Peter Katt, an independent fee-only life-insurance adviser in Mattawan, Mich., said he worked recently to obtain a $5 million, 20-year term-life policy for a generally healthy 56-year-old man. Based on past experience, he anticipated the insurer would offer a "preferred" rate of $20,000 a year. Instead, the insurer offered a "standard" rate, at $44,000. The man opted for a $24,000-a-year policy elsewhere.
Insurers' losses on commercial mortgage investments are only just mounting, and many hold residential mortgage bonds that ratings firms earlier this year downgraded to speculative-grade from investment-grade. To back up the newly designated "junk" bonds under state regulations aimed at protecting policy holders, the industry by year-end must rustle up $9 billion, according to the ACLI. State insurance regulators are considering an ACLI proposal to adjust the rules for valuing residential mortgages to ease insures' capital burden.
Meanwhile, firms are finding capital where they can to bolster claims reserves and plump up capital cushions meant to back up reserves. As markets have rallied, the industry this year has raised more than $12 billion through stock and bond offerings, and two insurers accepted government aid totaling $4.4 billion.
Insurers also are raising prices as competition eases. For years, ratings-firm and Wall Street analysts cautioned that insurers might be underpricing their no-lapse universal-life policies in a competitive frenzy. And the industry is cutting back sales of variable annuities and similar investments that were costly to them when the market tumbled. Meanwhile, consumers have shied away from variable life insurance, which gives owners exposure to stocks.
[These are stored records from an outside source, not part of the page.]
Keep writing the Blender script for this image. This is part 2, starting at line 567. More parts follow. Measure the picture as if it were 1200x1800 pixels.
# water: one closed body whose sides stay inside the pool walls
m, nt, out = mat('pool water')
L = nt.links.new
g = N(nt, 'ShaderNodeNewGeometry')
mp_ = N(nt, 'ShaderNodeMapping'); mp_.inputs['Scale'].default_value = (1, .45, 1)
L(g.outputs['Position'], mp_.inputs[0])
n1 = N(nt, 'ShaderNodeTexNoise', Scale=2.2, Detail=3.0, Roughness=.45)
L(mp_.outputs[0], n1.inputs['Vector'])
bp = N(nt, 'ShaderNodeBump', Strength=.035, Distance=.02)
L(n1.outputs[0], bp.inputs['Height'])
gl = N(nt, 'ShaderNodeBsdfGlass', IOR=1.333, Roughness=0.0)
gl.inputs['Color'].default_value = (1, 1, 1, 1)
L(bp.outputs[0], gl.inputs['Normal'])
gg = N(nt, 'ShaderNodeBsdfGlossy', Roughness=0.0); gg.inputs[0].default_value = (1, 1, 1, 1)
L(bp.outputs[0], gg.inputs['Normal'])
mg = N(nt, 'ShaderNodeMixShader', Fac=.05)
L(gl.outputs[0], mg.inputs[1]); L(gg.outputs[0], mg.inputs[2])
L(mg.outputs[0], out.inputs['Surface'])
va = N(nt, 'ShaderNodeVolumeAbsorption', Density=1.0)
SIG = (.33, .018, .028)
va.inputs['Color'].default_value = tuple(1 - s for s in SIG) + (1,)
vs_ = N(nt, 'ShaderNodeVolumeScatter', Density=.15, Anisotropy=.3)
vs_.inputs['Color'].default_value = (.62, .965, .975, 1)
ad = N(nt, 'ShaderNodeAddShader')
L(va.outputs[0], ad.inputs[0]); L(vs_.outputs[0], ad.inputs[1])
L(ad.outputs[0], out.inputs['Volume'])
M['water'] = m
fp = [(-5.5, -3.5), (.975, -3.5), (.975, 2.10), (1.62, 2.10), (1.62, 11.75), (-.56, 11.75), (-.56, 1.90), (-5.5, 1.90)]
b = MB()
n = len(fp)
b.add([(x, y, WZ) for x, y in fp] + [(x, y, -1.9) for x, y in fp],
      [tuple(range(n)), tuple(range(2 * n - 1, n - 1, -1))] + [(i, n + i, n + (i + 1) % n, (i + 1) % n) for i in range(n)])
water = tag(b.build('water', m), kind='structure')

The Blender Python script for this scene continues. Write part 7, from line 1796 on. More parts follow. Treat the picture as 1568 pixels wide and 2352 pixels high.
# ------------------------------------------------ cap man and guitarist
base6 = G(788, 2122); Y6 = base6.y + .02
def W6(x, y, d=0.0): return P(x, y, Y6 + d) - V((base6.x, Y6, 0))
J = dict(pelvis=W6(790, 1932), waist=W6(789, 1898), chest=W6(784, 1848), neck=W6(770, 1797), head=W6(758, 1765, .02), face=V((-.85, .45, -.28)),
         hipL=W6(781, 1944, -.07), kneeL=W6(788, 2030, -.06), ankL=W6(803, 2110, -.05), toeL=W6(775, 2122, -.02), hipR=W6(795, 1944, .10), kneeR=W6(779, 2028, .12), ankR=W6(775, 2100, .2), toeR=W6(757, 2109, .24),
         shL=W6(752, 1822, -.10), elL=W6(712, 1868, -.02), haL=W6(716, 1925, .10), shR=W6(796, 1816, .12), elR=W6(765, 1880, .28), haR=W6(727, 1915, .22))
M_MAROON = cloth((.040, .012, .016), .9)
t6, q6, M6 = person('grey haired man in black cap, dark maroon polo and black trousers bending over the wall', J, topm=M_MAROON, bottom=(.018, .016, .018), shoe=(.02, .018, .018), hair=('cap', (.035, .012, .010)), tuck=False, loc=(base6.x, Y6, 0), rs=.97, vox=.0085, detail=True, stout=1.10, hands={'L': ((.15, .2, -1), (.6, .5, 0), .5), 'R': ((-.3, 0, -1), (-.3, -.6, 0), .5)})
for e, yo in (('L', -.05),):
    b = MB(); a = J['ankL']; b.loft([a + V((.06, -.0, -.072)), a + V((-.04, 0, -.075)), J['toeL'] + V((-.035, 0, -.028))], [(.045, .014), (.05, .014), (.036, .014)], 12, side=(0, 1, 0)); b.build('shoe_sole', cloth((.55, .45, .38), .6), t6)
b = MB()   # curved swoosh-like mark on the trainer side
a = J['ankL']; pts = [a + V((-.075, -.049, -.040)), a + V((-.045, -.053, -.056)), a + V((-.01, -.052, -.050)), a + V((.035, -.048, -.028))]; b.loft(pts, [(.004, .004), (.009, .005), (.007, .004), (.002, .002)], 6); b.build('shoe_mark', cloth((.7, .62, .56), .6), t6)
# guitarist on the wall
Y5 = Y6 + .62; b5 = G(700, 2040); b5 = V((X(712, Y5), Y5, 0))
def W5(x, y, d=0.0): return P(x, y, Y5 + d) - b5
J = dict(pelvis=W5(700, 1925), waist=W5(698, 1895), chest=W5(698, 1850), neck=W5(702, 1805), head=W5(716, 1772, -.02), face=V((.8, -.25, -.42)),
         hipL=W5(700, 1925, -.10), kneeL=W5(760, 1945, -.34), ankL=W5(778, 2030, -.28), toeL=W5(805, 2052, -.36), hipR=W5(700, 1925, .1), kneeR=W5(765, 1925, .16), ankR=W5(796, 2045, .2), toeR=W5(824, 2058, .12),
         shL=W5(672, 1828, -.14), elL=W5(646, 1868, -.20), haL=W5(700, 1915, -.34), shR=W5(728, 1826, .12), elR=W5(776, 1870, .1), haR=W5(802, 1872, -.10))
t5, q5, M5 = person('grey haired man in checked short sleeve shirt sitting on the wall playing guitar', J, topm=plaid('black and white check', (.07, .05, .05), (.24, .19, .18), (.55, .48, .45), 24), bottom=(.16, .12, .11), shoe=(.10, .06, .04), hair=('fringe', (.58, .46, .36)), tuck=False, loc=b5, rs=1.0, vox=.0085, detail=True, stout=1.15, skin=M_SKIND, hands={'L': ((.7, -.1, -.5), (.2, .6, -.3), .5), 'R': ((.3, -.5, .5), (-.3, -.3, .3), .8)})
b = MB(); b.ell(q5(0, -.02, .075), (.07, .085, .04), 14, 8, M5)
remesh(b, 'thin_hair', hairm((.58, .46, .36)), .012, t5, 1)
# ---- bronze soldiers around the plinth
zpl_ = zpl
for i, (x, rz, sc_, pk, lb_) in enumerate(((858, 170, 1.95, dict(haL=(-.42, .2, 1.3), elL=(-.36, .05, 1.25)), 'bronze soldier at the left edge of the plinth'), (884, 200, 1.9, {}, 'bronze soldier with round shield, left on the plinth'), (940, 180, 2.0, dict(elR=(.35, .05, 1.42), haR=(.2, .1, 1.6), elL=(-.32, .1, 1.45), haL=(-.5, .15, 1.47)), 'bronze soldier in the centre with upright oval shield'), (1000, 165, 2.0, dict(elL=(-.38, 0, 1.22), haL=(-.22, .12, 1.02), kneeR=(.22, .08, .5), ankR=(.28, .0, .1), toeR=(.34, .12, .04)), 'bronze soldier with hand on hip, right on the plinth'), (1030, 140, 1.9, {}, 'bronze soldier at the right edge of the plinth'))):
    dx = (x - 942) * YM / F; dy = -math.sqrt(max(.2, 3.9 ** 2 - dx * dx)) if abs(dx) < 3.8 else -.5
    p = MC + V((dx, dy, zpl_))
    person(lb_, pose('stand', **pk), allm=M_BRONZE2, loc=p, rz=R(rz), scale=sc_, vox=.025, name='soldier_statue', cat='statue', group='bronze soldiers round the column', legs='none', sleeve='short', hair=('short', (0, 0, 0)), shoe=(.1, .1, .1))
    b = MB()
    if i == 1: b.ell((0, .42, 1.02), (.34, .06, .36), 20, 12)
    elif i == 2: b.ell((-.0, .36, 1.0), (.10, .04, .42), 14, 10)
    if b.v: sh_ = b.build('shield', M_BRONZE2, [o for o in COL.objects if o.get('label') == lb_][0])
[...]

On an earnings conference call last month, Jon Boscia, who runs the U.S. insurance operations of Sun Life Financial Inc., explained the company's move away from no-lapse universal life, saying, "Candidly, if you begin to get a lot of [business], you suspect you probably have a pricing error." U.S. units of ING Group NV have increased both term-life rates, up an average of 5%, and no-lapse universal-life rates, up about 10%, said a spokesman, who attributed the jump to higher costs of capital and reserve requirements.
Last week, MetLife Inc.'s chief financial officer, William Wheeler, said at an investor conference that the company would need to set aside capital to support the downgraded residential bonds in its insurance units. He called it "kind of painful," but added that the parent company has ample money on hand to do it, if state regulators don't end up easing the current rules.